As taxas fixas para 10 ou 20 anos, imunes às loucuras do Putin, dos mercados e azedumes do BCE, raspam ali os 3% (hoje) e deixam este casal com cerca de 42-43% do orcamento familiar hipotecado na prestacão ao banco. Se a isso somarmos as restantes despesas da casa, já me parece um garrote financeiro muito grande que lhes deixará pouca margem para uma vida que não seja apenas a de trabalhar para pagar contas.
Ou seja, resta a este casal duas opcões: aceitar a taxa variável e viver em Lisboa num dos T2 mais baratos da cidade, correndo o risco de não conseguir pagar crises futuras. Ou, em alternativa, ir para um subúrbio onde possam pagar a prestacão de uma taxa fixa.
Falha assim a minha tese de tentar provar que é possível viver em Lisboa, para o casal português “médio”.
Quem não tem casa, não a consegue comprar agora e quem tem, não aguenta uma subida de 25% do orcamento gasto na prestacão para 40 ou 50%. Isto partindo do princípio que viver não é só trabalhar e estar em casa à espera da manhã seguinte.

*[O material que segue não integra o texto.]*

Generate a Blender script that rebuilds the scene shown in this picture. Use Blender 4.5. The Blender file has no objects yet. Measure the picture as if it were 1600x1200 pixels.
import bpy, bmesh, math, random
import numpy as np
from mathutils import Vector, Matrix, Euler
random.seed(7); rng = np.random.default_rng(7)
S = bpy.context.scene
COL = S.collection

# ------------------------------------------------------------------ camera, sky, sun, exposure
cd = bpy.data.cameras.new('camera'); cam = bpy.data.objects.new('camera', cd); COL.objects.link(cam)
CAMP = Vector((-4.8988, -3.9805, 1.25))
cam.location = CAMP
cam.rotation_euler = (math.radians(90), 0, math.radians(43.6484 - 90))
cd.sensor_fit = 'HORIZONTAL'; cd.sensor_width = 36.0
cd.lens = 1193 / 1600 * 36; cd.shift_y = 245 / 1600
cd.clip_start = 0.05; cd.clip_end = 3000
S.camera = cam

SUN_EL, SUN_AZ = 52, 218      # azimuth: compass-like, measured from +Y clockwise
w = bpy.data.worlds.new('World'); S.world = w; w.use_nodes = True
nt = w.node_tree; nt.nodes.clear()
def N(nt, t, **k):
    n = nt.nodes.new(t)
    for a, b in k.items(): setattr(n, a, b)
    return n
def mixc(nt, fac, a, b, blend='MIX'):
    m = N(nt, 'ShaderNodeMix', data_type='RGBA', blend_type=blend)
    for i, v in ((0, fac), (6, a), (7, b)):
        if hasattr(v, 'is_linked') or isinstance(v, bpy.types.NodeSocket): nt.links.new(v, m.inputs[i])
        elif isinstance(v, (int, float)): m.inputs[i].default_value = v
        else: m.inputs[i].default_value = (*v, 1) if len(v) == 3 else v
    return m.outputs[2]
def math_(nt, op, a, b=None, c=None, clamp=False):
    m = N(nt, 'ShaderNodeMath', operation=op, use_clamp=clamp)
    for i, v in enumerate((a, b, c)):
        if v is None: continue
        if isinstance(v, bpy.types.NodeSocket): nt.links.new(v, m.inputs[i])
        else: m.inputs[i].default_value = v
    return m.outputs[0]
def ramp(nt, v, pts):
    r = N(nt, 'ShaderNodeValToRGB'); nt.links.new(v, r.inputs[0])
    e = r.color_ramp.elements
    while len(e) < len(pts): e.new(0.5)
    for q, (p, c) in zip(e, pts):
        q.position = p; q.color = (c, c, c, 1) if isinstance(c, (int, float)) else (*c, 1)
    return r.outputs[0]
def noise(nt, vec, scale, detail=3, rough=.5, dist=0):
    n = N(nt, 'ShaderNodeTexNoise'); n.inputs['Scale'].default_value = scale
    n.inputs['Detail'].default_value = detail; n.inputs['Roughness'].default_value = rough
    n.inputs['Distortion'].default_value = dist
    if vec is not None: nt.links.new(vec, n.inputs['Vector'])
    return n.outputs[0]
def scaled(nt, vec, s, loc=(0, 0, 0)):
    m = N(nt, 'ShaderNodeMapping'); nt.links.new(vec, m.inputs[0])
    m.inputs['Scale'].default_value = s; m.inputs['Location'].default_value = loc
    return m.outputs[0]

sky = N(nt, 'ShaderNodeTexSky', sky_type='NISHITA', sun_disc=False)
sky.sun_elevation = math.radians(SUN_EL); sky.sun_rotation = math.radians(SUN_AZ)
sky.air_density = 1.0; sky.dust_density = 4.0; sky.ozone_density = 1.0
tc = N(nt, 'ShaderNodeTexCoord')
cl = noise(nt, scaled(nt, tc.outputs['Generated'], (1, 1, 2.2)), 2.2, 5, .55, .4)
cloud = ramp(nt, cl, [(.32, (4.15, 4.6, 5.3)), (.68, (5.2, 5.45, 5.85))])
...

A minha pergunta mantém-se: como é que um país pobre, com salários miseráveis e habitacão caríssima em virtude da especulacão desregulada, protege os seus contribuintes numa altura da escalada das taxas de juro?
Deslocamos Lisboa para a Moita e comecamos do princípio?
Não estou a ver a solucão para esta equacão e sistemas impossíveis são coisas que me aborrecem.